- Stuart Nevill
How to meditate...
Updated: May 20, 2020

There are two mutually supportive ways to develop our mindfulness practice: through structured meditation; and in our daily lives. Let's start with meditation.
Meditation is a concerted effort to pay attention to a particular experience, for example, the physical sensations of breathing. With practice, meditation strengthens our capacity to be mindful in daily life and leads to deeper states of concentration and relaxation, which can be transformative in their own right.
This meditation exercise is an adapted version of a mediation exercise described in the original Buddhist scriptures, first committed to memory over two and a half thousand years ago. It has been practiced by Buddhists ever since and in some Buddhist traditions, this is the principle meditation Buddhist monks and nuns will practice their whole lives (when I was a Buddhist monk, I also practiced this meditation exercise more than any other).
You can undertake this meditation exercise in one sitting, although you may very well find difficult to get to the final stages. If you do find this difficult, you are not alone. This is a deceptively challenging meditation that is likely to be disrupted with a host of mental distractions.
Keep practicing the exercise, whether you progress to later stages or not. Meditation is also about staying attentive to whatever quality of mind that is present, even if that is agitation and distraction, meditating when the mind is not calm is part of the process.
With practice, the mind will relax and it will get easier. The effort is to simply breathe again mindfully, relax and enjoy the meditative journey.
Annapannasati: Mindfulness of breathing in and breathing
Step 1 (setting up the meditation): Sit somewhere quiet where you won’t be disturbed and get comfortable. If you can’t get comfortable sitting, then lie down. Close your eyes. Pay attention to the physical sensations of breathing in and out. If you find it difficult to pay attention to the breath, try counting each breath from one to ten a couple of times. An alternative preparation would be to listen to a shorted guided meditation or sweep your attention through your body to establish a baseline of mindfulness before proceeding.
Step 2: Whilst being mindful of the physical sensations of the in breach and the out-breath, slowly start to exaggerate the length of each breath. Keep the in-breath and the out-breath equally long. Initially breathe into your abdomen and belly, feeling the in-breath widen your ribs, expand into the upper back, then into the front and top of the chest cavity. On the out breath, relax the whole of your body, breathing out in a long slow and steady way. Keep going and relax until the breath finds a longer than usual unforced rhythm you can sustain.

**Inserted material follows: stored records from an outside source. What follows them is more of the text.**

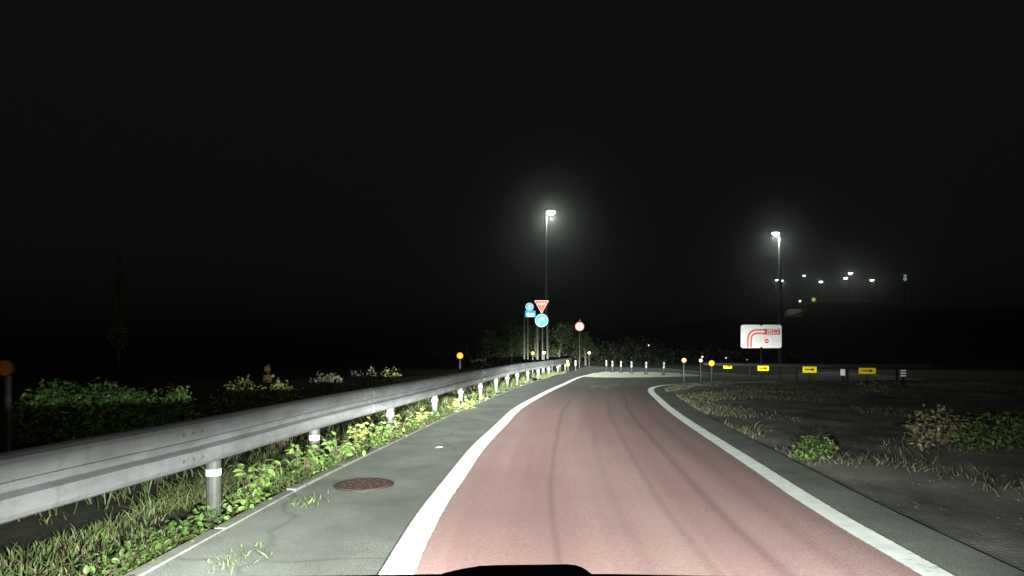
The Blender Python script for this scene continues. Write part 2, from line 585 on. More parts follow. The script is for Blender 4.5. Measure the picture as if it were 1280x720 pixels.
RAIL = [(-2.9, -1), (-2.58, 3.03), (-2.36, 4.53), (-2.2, 6.3), (-1.98, 8.04), (-1.78, 9.3), (-1.52, 11.2), (-1.2, 13.6), (-.85, 16), (-.42, 18.9),
        (.03, 22), (.55, 25), (1.25, 28), (2.3, 33), (4.0, 41)]
far_edge = [(11.3, 43.5), (11.9, 36), (13.2, 31.5), (15.5, 33), (17.5, 36), (20, 37), (19.6, 31), (18.2, 26.2), (15, 26.0), (10.8, 25.3)]
rl = smooth_path(RIGHT_LINE[:-1], 0.4)
rn = normals(rl)
right_edge = []
for p, n in zip(rl, rn):
    w = 0.55 if p.y < 19 else 0.40
    right_edge.append(p + n * w)
le = smooth_path(LEFT_EDGE, 0.5)
outline = [(p.x, p.y) for p in le] + far_edge + [(p.x, p.y) for p in reversed(right_edge)]
mb = MB()
n = len(outline)
top = [(x, y, 0.0) for x, y in outline]
bot = [(x, y, -0.09) for x, y in outline]
me = bpy.data.meshes.new('road')
bm = bmesh.new()
tv = [bm.verts.new(p) for p in top]
bv = [bm.verts.new(p) for p in bot]
for i in range(n):
    bm.faces.new((tv[i], tv[(i + 1) % n], bv[(i + 1) % n], bv[i]))
fc = bm.faces.new(tv)
bmesh.ops.triangulate(bm, faces=[fc])
bmesh.ops.recalc_face_normals(bm, faces=bm.faces)
bm.to_mesh(me)
bm.free()
me.materials.append(M['asphalt'])
o = bpy.data.objects.new('road', me)
C.objects.link(o)
tag(o, 'grey weathered asphalt of ramp shoulder and crossing road', kind='structure')


def strip(name, path, w0, w1, z, m, offs=None):
    """ribbon along path between lateral offsets w0..w1"""
    nn = normals(path)
    v, f, uvs = [], [], []
    s = 0
    for i, (p, q) in enumerate(zip(path, nn)):
        if i: s += (p - path[i - 1]).length
        a, b_ = p + q * w0, p + q * w1
        v += [(a.x, a.y, z), (b_.x, b_.y, z)]
        uvs += [(0, s), (1, s)]
    for i in range(len(path) - 1):
        f.append((2 * i, 2 * i + 1, 2 * i + 3, 2 * i + 2))
    me = bpy.data.meshes.new(name)
    me.from_pydata(v, [], f)
    ul = me.uv_layers.new(name='UVMap')
    for L in me.loops:
        ul.data[L.index].uv = uvs[L.vertex_index]
    me.materials.append(m)
    o = bpy.data.objects.new(name, me)
    C.objects.link(o)
    o['kind'] = 'structure'
    return o


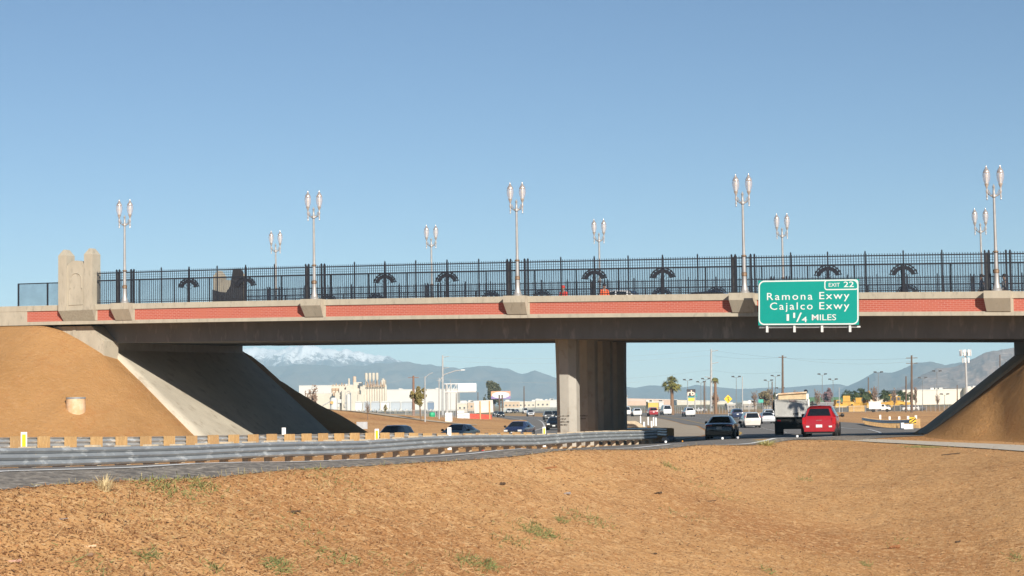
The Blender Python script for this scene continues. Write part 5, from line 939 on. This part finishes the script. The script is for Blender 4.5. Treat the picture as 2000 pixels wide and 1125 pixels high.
for a, b_, m, lb in ((693, 709, HG2, 'pale hopper car at left end of siding below silos'), (709, 724, HG, 'grey hopper car second from left below silos'), (724, 743, HG, 'grey hopper car behind the leafless sapling'), (743, 762, HG2, 'pale hopper car in middle of siding'), (762, 783, HG, 'light grey hopper car right of the dry shrub'), (783, 806, HG, 'grey hopper car left of the olive tree'), (834, 849, HB, 'dark blue grey rail car right of the olive tree')): hopper(lb, a, b_, 784, 900, m)
# chain-link fences
def cfence(label, pts, h, name='chain_link_fence', m=MESHC, step=3.0, pm=SIGNB, pr=.04):
    root = thing(name, label, 'fence', (0, 0, 0), 0, 'chain link fences in the distance'); Q = np.array(pts, float); P, _ = along(resample(Q, 200), step, 0); z = Gn(P[:, 0], P[:, 1]); b = MB(); n = len(P)
    b.add([(*P[i], z[i]+.05) for i in range(n)]+[(*P[i], z[i]+h) for i in range(n)], [(i, i+1, i+n+1, i+n) for i in range(n-1)]); b.build('mesh_panel', m, root)
    b = MB(); b.tube([(*P[i], z[i]+h) for i in range(n)], pr*.8, 4, cap=False); b.build('top_rail', pm, root)
    for i in range(min(n, 100)): b = MB(); b.tube([(*P[i], z[i]-.2), (*P[i], z[i]+h+.05)], pr, 5); b.build('post', pm, root)
def xy(px, Y): p = at(px, 800, Y); return (p.x, p.y)
cfence('long grey chain link fence behind the cars between column and dump truck', [xy(1222, 640), xy(1330, 545), xy(1440, 490), xy(1560, 470)], 2.0); cfence('grey chain link fence in front of yellow machines', [xy(1600, 480), xy(1700, 480), xy(1800, 475), xy(1905, 440)], 1.6)
cfence('pale slatted fence along the far left highway edge', [xy(978, 900), xy(1030, 900), xy(1100, 880)], 2.0, m=meshmat('slats', .75, (.42, .45, .42)), step=4); cfence('grey chain link fence before the rail cars', [xy(640, 520), xy(740, 470), xy(850, 470), xy(930, 560)], 2.2, step=4)
cfence('dark slatted yard fence behind red car roof', [xy(1598, 560), xy(1634, 560)], 2.6, m=meshmat('slats_dark', .8, (.20, .20, .20)), step=2.5)
# construction machines
MY = mat('machine_yellow', (.62, .36, .06), (.52, .29, .05), .8, .6); MBR = mat('machine_brown', (.13, .07, .05), (.2, .12, .07), 1, .7)
def machine(kind, label, px, Y, rz, sc=1):
    g0 = ground_at(px, Y); root = thing(kind, label, 'construction machine', g0, rz, 'yellow construction machines in the yard'); root.scale = (sc*1.25,)*3
    if kind == 'wheel_loader':
        for x in (-1.5, 1.5):
            for y in (-1, 1): b = MB(); b.tube([(x, y*.75, .75), (x, y*1.2, .75)], .75, 14); b.build('wheel', RUBBER, root)
        b = MB(); b.prism([(-3, .8), (-3, 1.9), (-1, 2.1), (.3, 1.7), (1.6, 1.5), (1.6, .8)], -.8, .8); b.build('body', MY, root)
        b = MB(); b.box(-.9, .5, -.7, .7, 1.9, 3.2); c_ = b.build('cab', MY, root); b = MB(); b.box(-.75, .35, -.73, .73, 2.3, 3.0); b.build('window', GREYW, c_)
        b = MB(); b.tube([(.8, -.5, 1.5), (2.4, -.5, 1.3), (3.0, -.5, .7)], .18, 6); b.tube([(.8, .5, 1.5), (2.4, .5, 1.3), (3.0, .5, .7)], .18, 6); b.build('lift_arm', MY, root)
        b = MB(); b.prism([(2.9, .2), (2.8, 1.2), (3.2, 1.4), (3.3, .5), (4.1, .2)], -1.3, 1.3); b.build('bucket', MBR, root)
    elif kind == 'excavator':
        for y in (-1.1, 1.1): b = MB(); b.prism([(-1.9, .3), (-1.6, .9), (1.6, .9), (1.9, .3), (1.5, 0), (-1.5, 0)], y-.3, y+.3); b.build('track', DARK, root)
        b = MB(); b.prism([(-2.4, 1), (-2.5, 2.1), (-.6, 2.3), (1.2, 2.0), (1.2, 1)], -1.3, 1.3); b.build('body', MY, root)
        b = MB(); b.box(.1, 1.4, -1.3, -.3, 1.9, 3.1); c_ = b.build('cab', MY, root); b = MB(); b.box(.2, 1.45, -1.33, -.4, 2.2, 2.9); b.build('window', GREYW, c_)
        b = MB(); b.tube([(1.0, .2, 1.9), (2.6, .2, 4.1), (4.6, .2, 4.6)], [.3, .34, .22], 6); b.build('boom', MBR, root); b = MB(); b.tube([(4.4, .2, 4.8), (5.6, .2, 2.2)], [.22, .15], 6); b.build('stick', MY, root)
        b = MB(); b.prism([(5.5, 2.2), (5.9, 1.5), (5.4, .9), (4.8, 1.2), (5.1, 1.7)], -.4, .8); b.build('bucket', MBR, root)
    else:
        for y in (-.9, .9): b = MB(); b.prism([(-1.8, .5), (-1.5, 1.1), (1.3, 1.1), (1.8, .5), (1.5, 0), (-1.5, 0)], y-.28, y+.28); b.build('track', DARK, root)
        b = MB(); b.prism([(-1.6, .8), (-1.6, 1.8), (-.2, 1.9), (1.8, 1.7), (1.8, .8)], -.6, .6); b.build('body', MY, root); b = MB(); b.box(-1.4, -.1, -.6, .6, 1.8, 2.9); c_ = b.build('cab', MY, root); b = MB(); b.box(-1.3, -.2, -.63, .63, 2.1, 2.75); b.build('window', GREYW, c_)
        b = MB(); b.prism([(2.3, .05), (2.1, .6), (2.3, 1.3), (2.5, 1.3), (2.4, .6), (2.5, .05)], -1.6, 1.6); b.build('blade', MY, root)
    return root
machine('bulldozer', 'small yellow bulldozer beside pale short pole', 1641, 505, R(20), .9); machine('wheel_loader', 'yellow loader with tall cab left of brown boom excavator', 1654, 510, R(80), 1.1); machine('excavator', 'yellow excavator with dark brown boom raised before left palms', 1664, 520, R(10), .95); machine('bulldozer', 'yellow bulldozer facing the road left of white service truck', 1677, 500, R(250), 1.05); machine('excavator', 'yellow excavator with arm folded just left of service truck', 1689, 520, R(120), .8)
machine('wheel_loader', 'yellow loader right behind the white service truck', 1735, 525, R(200), 1.15); machine('wheel_loader', 'yellow loader right of the white service truck', 1749, 500, R(-20), 1.0); machine('bulldozer', 'rightmost yellow machine with blade before right palms', 1760, 500, R(-10), 1.1)
t_ = thing('service_truck', 'white box service truck parked among yellow machines', 'truck', ground_at(1718, 470), R(-14), 'parked vehicles in the yard')
b = MB(); b.box(-2.6, .4, -1.1, 1.1, .8, 2.7); b.build('box_body', TW, t_); b = MB(); b.prism([(.45, .6), (.45, 2.0), (1.2, 2.0), (1.7, 1.35), (2.7, 1.25), (2.8, .6)], -.95, .95); b.build('cab', TW, t_); b = MB(); b.box(.6, 1.2, -.98, .98, 1.4, 1.9); b.build('window', GLASSD, t_)
for x in (-1.6, 1.9):
    for y in (-.9, .9): b = MB(); b.tube([(x, y-.12, .42), (x, y+.12, .42)], .42, 12); b.build('wheel', RUBBER, t_)
vehicle('suv', 'white_suv', 'white suv parked at right of the yellow machines', WHT, ground_at(1777, 490), R(100), 'suv', 'parked vehicles in the yard'); vehicle('sedan', 'dark_car', 'dark car parked right of the white parked suv', GREYP, ground_at(1789, 500), R(90), 'car', 'parked vehicles in the yard'); vehicle('sedan', 'white_car', 'white car parked behind fence between rb sign and merge sign', WHT, ground_at(1367, 640), R(80), 'car', 'parked vehicles in the yard')
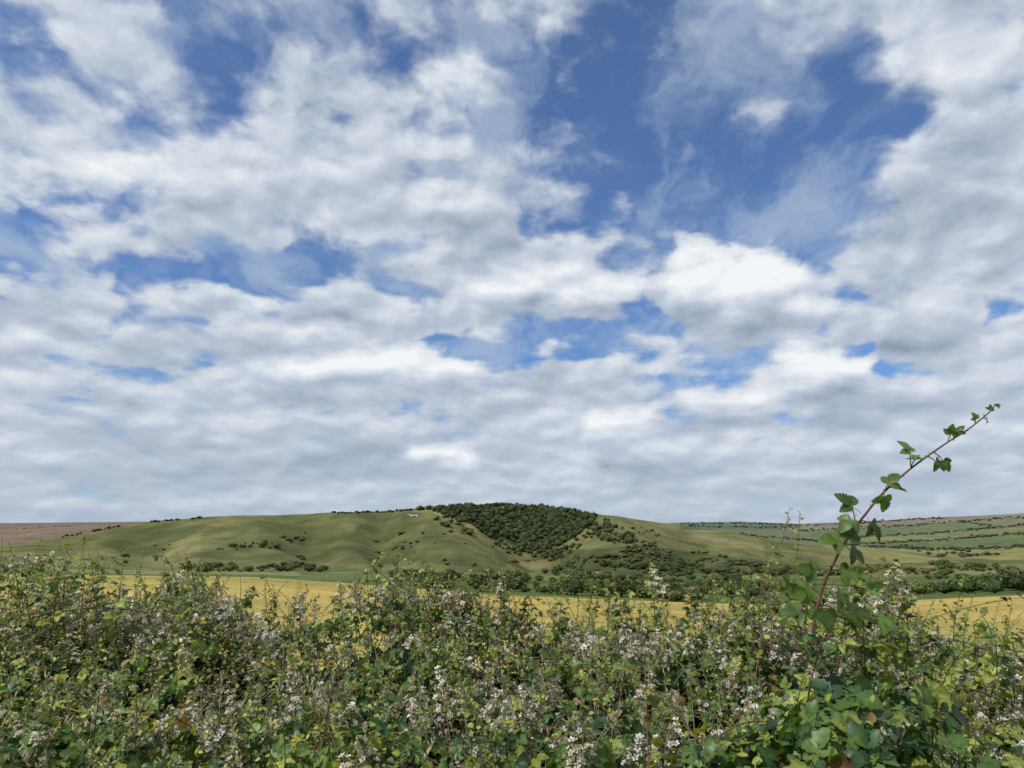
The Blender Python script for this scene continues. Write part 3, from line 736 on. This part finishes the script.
for a in [(852, 506, 1.53, 3.6, .030, (-.7, .7)), (851, 520, 1.5, 3.7, .026, (-.6, -.4)), (871, 524, 1.52, 3.8, .030, (.5, -.8)), (838, 541, 1.55, 3.0, .032, (-.9, .1)), (851, 551, 1.55, 2.8, .030, (.7, -.5)), (848, 538, 1.5, 2.9, .026, (.3, .6)),
          (889, 484, 1.5, 5.0, .024, (.5, .6)), (884, 497, 1.5, 5.0, .024, (.1, -1)), (897, 489, 1.5, 5.1, .020, (.9, 0)), (910, 452, 1.5, 5.9, .024, (-.5, .8)), (915, 460, 1.48, 5.9, .020, (.5, .5)), (936, 462, 1.5, 6.4, .020, (.8, -.6)), (943, 461, 1.5, 6.6, .018, (.4, -.9)),
          (951, 434, 1.5, 7.1, .017, (-.2, 1)), (958, 432, 1.5, 7.3, .013, (.5, .8)), (976, 419, 1.5, 8.2, .012, (-.5, .8)), (986, 419, 1.5, 8.4, .013, (1, -.2)), (990, 410, 1.5, 8.9, .010, (.3, 1)), (996, 406, 1.5, 9., .009, (1, .4)),
          (815, 572, 1.55, 2.0, .028, (-.9, .3)), (842, 573, 1.55, 2.1, .028, (.9, -.1)), (808, 590, 1.5, 1.2, .028, (-.8, -.3)), (838, 596, 1.5, 1.1, .030, (.8, -.4)), (824, 612, 1.5, .8, .030, (.1, -.8)), (800, 612, 1.55, .5, .030, (-.9, 0)), (852, 615, 1.5, .5, .030, (.8, .1)), (870, 590, 1.55, 1.2, .026, (.8, .3)), (880, 620, 1.5, .6, .028, (.8, -.2)), (790, 585, 1.6, 1.4, .024, (-.6, .6))]:
    shoot_leaf(*a)
SCn.make('cane', M_cane, shoot); SL.make('leaves', M_leaf, shoot)

sun = bpy.data.lights.new('sun', 'SUN'); sun.energy = 3.7; sun.angle = math.radians(.6); sun.color = (1., .95, .87)
so = bpy.data.objects.new('sun', sun); sc.collection.objects.link(so)
from mathutils import Vector
sd = Vector((math.sin(SUN_AZ)*math.cos(SUN_EL), math.cos(SUN_AZ)*math.cos(SUN_EL), math.sin(SUN_EL)))
so.rotation_euler = sd.to_track_quat('Z', 'Y').to_euler(); so.location = (0, 0, 50)

cam = bpy.data.cameras.new('camera'); co = bpy.data.objects.new('camera', cam); sc.collection.objects.link(co)
cam.lens = 26; cam.sensor_width = 36; cam.clip_start = .05; cam.clip_end = 60000
co.location = (0, 0, CZ); co.rotation_euler = (math.pi/2+PITCH, 0, 0)
sc.camera = co
sc.view_settings.view_transform = 'Standard'; sc.view_settings.look = 'None'; sc.view_settings.exposure = 0
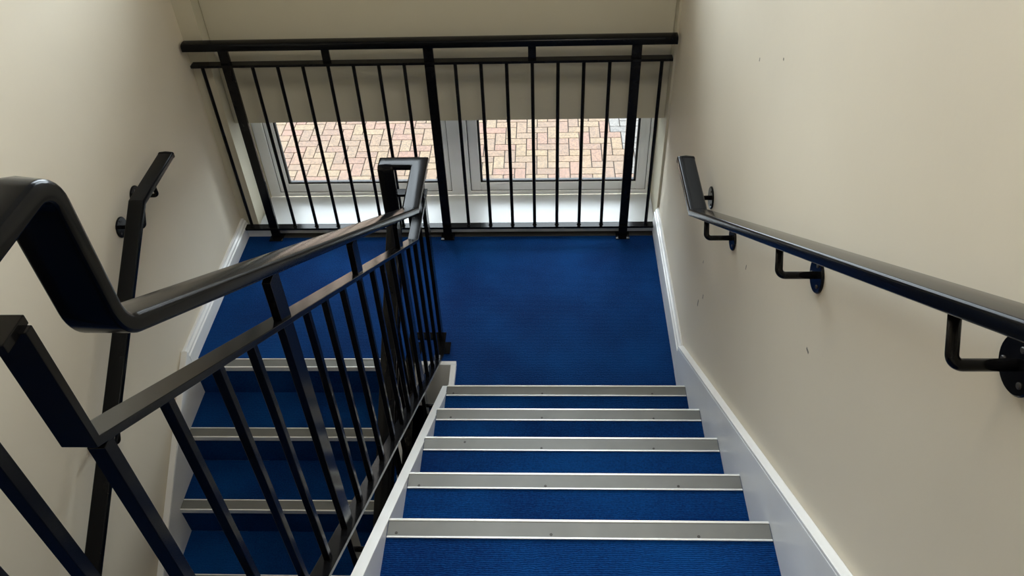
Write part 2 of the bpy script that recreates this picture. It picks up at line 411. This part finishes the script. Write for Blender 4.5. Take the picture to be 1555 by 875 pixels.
# ------------------------------------------------------------------ stair balustrade (one welded run: upper guard, right flight, well end, left flight)
bl = thing('stair_balustrade', 'black steel balustrade with looped handrail between the two flights of stairs', 'railing')
XC, XD = -0.150, -0.274
HU, HL = 0.890, 0.680            # handrail top above pitch
YV = -2.698; YX = -2.800
zt = 2.274
slope = R / G
ymeet = UY - (0.995 - R - HU) / slope
path = [(XL + .015, YX, zt), (XC, YX, zt), (XC, YV, zt), (XC, YV, pu(YV) + HU), (XC, ymeet, .995), (XC, -0.782, .995),
        (XD, -0.782, .995), (XD, -0.824, .995), (XD, -0.824, pl(-.824) + HL), (XD, -2.45, pl(-2.45) + HL)]
pa = arc(path, {2: .040, 3: .046, 7: .022, 8: .050})
smooth_by_angle(obj('handrail', sweep(pa, cap_profile(.060, .022, .0075, 5), (0, 0, 1)), M['cap'], bl), 30)
MU, ML = 0.752, 0.545
ym2 = UY - (0.862 - R - MU) / slope
path = [(XC - .007, YX, 2.170), (XC - .007, YX, pu(YX) + MU), (XC - .004, ym2, .862), (XC - .004, -0.790, .862), (XD, -0.790, .862), (XD, -0.815, .862), (XD, -0.815, pl(-.815) + ML), (XD, -2.45, pl(-2.45) + ML)]
obj('mid_rail', sweep(path, flat_profile(.038, .011), (0, 1, 0)), M['black'], bl, bevel=.001)
obj('mid_rail', sweep([(XL + .02, YX - .012, 2.176), (XC + .004, YX - .012, 2.176)], flat_profile(.038, .011), (0, 0, 1)), M['black'], bl, bevel=.001)
BU = 0.075
yb2 = UY - (0.075 - R - BU) / slope
path = [(XC, YX, pu(YX) + BU), (XC, yb2, .075), (XC, -0.790, .075), (XD, -0.790, .075), (XD, -0.925, .075), (XD, -2.45, .075 + (-2.45 + .925) * slope)]
obj('bottom_rail', sweep(path, flat_profile(.040, .011), (0, .55, .83)), M['black'], bl, bevel=.001)
obj('bottom_rail', sweep([(XL + .02, YX, ZU + .09), (XC + .021, YX, ZU + .09)], flat_profile(.040, .011), (0, 0, 1)), M['black'], bl, bevel=.001)
def bpost(x, y, z0, z1, bracket=None, w=.045, t=.015, nm='post'):
    p = obj(nm, box(x - t/2, x + t/2, y - w/2, y + w/2, z0, z1), M['black'], bl, bevel=.0012)
    if bracket is not None:
        for dz in (.03, .09):
            bm = tube([(x, y, z0 + dz), (bracket - .0015 if x < bracket else bracket + .0015, y, z0 + dz)], .007, 10)
            obj('fixing_stud', bm, M['black'], p, smooth=True)
    return p
# right flight
for y in (-2.286, -1.316):
    bpost(XC, y, pu(y) - .13, pu(y) + HU - .034, X0 - .026)
bpost(XC, -1.801, pu(-1.801) + MU - .012, pu(-1.801) + HU - .030, nm='short_post')
for y in (-2.668, -2.537, -2.425, -2.177, -2.067, -1.940, -1.801, -1.675, -1.563, -1.432, -1.195, -1.075):
    zb = max(pu(y) + BU, .075) - .006; ztp = max(pu(y) + MU, .862) - .012
    baluster(XC, y, zb, ztp, bl, .0072, True)
baluster(XC, -2.792, pu(-2.792) + BU - .006, 1.99, bl, .0095, True)
baluster(XC, -0.950, .069, .850, bl, .0072, True)
p = bpost(XC, -0.800, .006, .962); obj('base_plate', box(XC - .03, XC + .035, -.835, -.765, 0, .006), M['black'], p, bevel=.001)
p = bpost(XD, -0.800, .006, .855); obj('base_plate', box(XD - .03, XD + .03, -.835, -.765, 0, .006), M['black'], p, bevel=.001)
baluster((XC + XD)/2, -0.790, .069, .850, bl, .0072, True)
# left flight
for i in range(1, 14):
    y = -0.805 - .1213 * i
    zl = .075 + (y + .925) * slope if y < -.925 else .075
    if i in (5, 12): bpost(XD, y, pl(y) - .14, pl(y) + HL - .034, LX1 + .024)
    else: baluster(XD, y, zl - .006, pl(y) + ML - .012, bl, .0072, True)
# upper landing guard
i = 1
x = XC - .118
while x > XL + .06:
    if i == 5: bpost(x, YX, ZU, zt - .03, w=.015, t=.045)
    else: baluster(x, YX, ZU + .085, 2.152, bl, .0095 if i == 1 else .0072, True)
    x -= .118; i += 1

# ------------------------------------------------------------------ wall handrails
def wall_rail(label, xw, s, xc, pts, brs, radii):
    """xw wall plane, s direction into room, brs = [(y, z flange, z rail underside)]"""
    t = thing('wall_handrail', label, 'handrail', 'wall mounted handrails')
    rail = smooth_by_angle(obj('rail', sweep(arc(pts, radii, 3) if radii else pts, cap_profile(.060, .022, .0055, 5), (0, 0, 1)), M['cap'], t), 30)
    p0, p1 = Vector(pts[0]), Vector(pts[1]); d = (p0 - p1).normalized()
    e = sweep([p0 - d * .004 + Vector((0, 0, .0015)), p0 + d * .004 + Vector((0, 0, .0015))], cap_profile(.063, .025, .008, 5), (0, 0, 1))
    smooth_by_angle(obj('end_cap', e, M['cap'], t))
    for y, zf, zu in brs:
        tl = 0.0 if abs(zu - (pts[0][2] - .021)) < .004 else .554
        L = (zu + .004 - zf) if not tl else (zu - zf) / (.832 + .554 * .668) + .003
        pa = arc([(xw + s * .004, y, zf), (xc, y, zf), (xc, y + L * tl, zf + L * math.sqrt(1 - tl * tl))], {1: .014}, 8)
        b = obj('bracket', tube(pa, .0082, 14, up=(0, 1, 0)), M['black'], t, smooth=True)
        f = smooth_by_angle(obj('flange', disc_x(xw, y, zf, .040, s * .006), M['black'], b))
        for k in range(3):
            a = math.radians(90 + 120 * k)
            obj('screw_head', disc_x(xw + s * .006, y + .026 * math.cos(a), zf + .026 * math.sin(a), .0045, s * .0025, 12), M['screw'], b)
    return t
XRc = 0.812
zr = 1.055; yb = -1.168; zz = lambda y: zr + (yb - y) * .668
wall_rail('black handrail on the right wall, rising towards the viewer', XR, -1, XRc,
          [(XRc, -0.865, zr), (XRc, yb, zr), (XRc, -2.74, zz(-2.74)), (XRc, -3.25, zz(-2.74))],
          [(-0.985, .965, zr - .023), (-1.333, 1.068, zz(-1.333) - .027), (-1.990, 1.500, zz(-1.990) - .027), (-2.612, 1.908, zz(-2.612) - .027)], None)
XLc = -1.195
zl0 = .925; yb = -0.918; zz = lambda y: zl0 + (y - yb) * .668
wall_rail('black handrail on the left wall, going down beyond the railing', XL, 1, XLc,
          [(XLc, -0.600, zl0), (XLc, yb, zl0), (XLc, -2.50, zz(-2.50))],
          [(-0.770, zl0 - .085, zl0 - .023), (-0.935, zz(-.935) - .100, zz(-.935) - .027), (-1.600, zz(-1.6) - .100, zz(-1.6) - .027), (-2.260, zz(-2.26) - .100, zz(-2.26) - .027)],
          None)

Step 3: When breathing in and out with a long breath, relax your attention into the physical sensations in the whole of the body. Feel the totality of the physical feelings associated with each in and out breath. Continue to pay attention to the totality of the physical experience throughout the body, as it’s affected by breathing in and out.
Step 4: Staying attentive, relax the rhythm of the breath, let it slow down and become shallower. Facilitate this slowing down of the breath by continuing to relax and letting the breath find its natural resting pace. Let the body breathe without any interference.
Step 5: When breathing in and out with a short breath, relax your attention into the physical sensations in the whole body, paying attention to the totality of the physical sensations.
Step 6: Still breathing a naturally relaxed and slow breath, locate the physical sensation at which the breath comes in and out of the body, the sensation of the breath coming in and out of the body at the nostrils. Sustain a concentrated awareness of this single sensation whilst at the same time retaining the broader awareness of the total physical experience of breathing in and out.
Step 7: Sustain this balance of concentrated attention and relaxed expansive awareness.